Over a decade after the start of the Syrian civil war, Jordan still hosts nearly 1.2 million Syrian refugees. Along with the organizations supporting them, these refugees now face diminishing donor interest, renewed Arab ties with the Syrian government, and a faltering economy. So far, the kingdom has not followed in the footsteps of Lebanon and Türkiye, which are already deporting Syrian refugees in droves. But Jordan has called for collective efforts to improve conditions in Syria and encourage refugee repatriation, and in the meantime, a growing number of Syrian refugees are fleeing Jordan for Europe through Libya.
Jordan has designated UN agencies and international NGOs to lead humanitarian operations for Syrian refugees, with the stipulation that funding comes from donors, not the state’s coffers. However, the prolonged nature of the crisis has strained the financial capabilities of these organizations to meet refugee needs. In July 2023, UN agencies announced substantial reductions in their food assistance programs for Syrian refugees in Jordan, affecting those living in urban areas as well as in Jordan’s largest refugee camps, Za’atari and Azraq. Meanwhile, Syrian civil society groups, which are often linked to diverse diaspora support networks and play a large role in the humanitarian response in Türkiye and Lebanon, are legally restricted from operating in Jordan.
These funding shortfalls are part of a broader trend that affects Syrian refugees throughout the region. At the end of 2023, the UN World Food Programme (WFP) announced that it was shutting down its food program in Syria, which supports 5.6 million people, including those displaced in the country’s northwest. This comes as USAID and the State Department roll out further reductions of at least 30 percent in U.S. assistance for Syria, which includes aid for Syrian refugees—a move that is expected to be mirrored by other European donors.
Concurrent crises in Ukraine, Sudan, and Gaza have also stretched humanitarian assistance thin, forcing aid organizations to do more with less resources and shifting donor priorities. Host countries like Jordan and Lebanon are thus increasingly concerned about being left to shoulder the financial burden of the refugee response. The gradual loss of funding could create major gaps in services for Syrian refugees and deepen vulnerabilities, especially for women and children. Our research has also found that many Syrian refugees see aid cuts as a concerted effort to push them to return.
Some donors have privately suggested integrating humanitarian aid programs into development strategies for Jordan, which the UN piloted in Iraq this past year. Key refugee services, such as food aid, education, and health care, would be folded into broader bilateral programming that targets Jordan’s own national development goals.
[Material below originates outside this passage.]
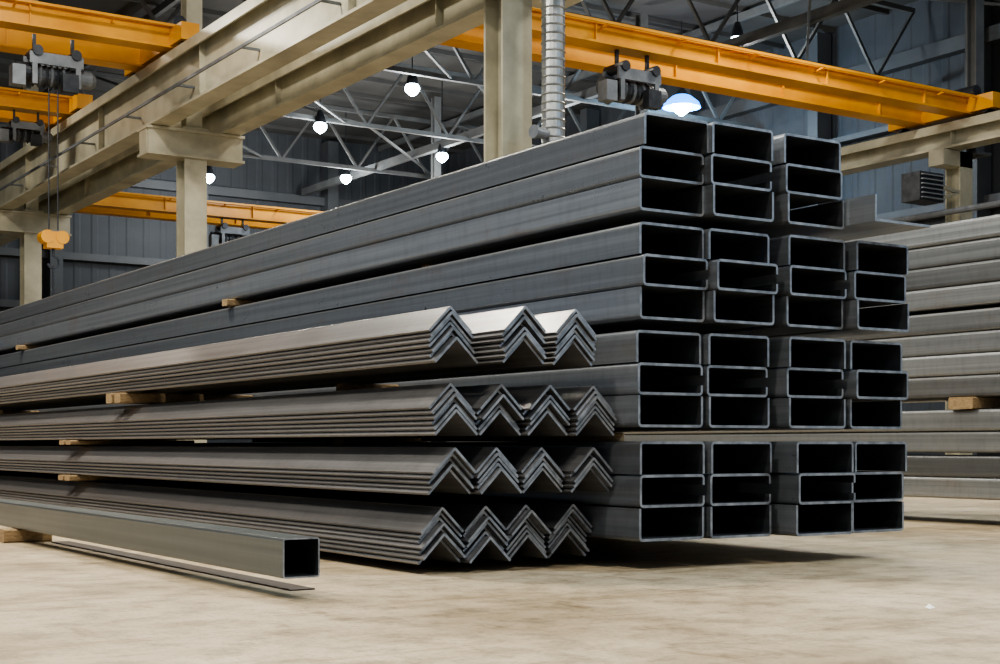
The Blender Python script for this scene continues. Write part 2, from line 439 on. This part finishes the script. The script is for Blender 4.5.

This would be funded through mechanisms like the $1.54 billion annual U.S.-Jordan Memorandum of Understanding, rather than humanitarian agencies. However, the kingdom continues to show resistance to any strategy that would further integrate Syrian refugees, due to long-standing concerns about a permanent Syrian refugee presence.
The cumulative impact of these trends point toward a single outcome: a growing call for Syrians to return, by choice or by force. Jordanian officials initially saw normalization with the Syrian regime as a path toward improved conditions in areas where refugees were expected to return. However, this political gamble has produced no substantive improvement for either Jordan or Syrian refugees therein. UN and INGO staff, as well as Syrian refugees themselves, now voice their growing concerns that Jordan may soon join Lebanon and Türkiye in efforts to compel them to leave. In the face of this uncertainty, refugees have choice but to watch and wait.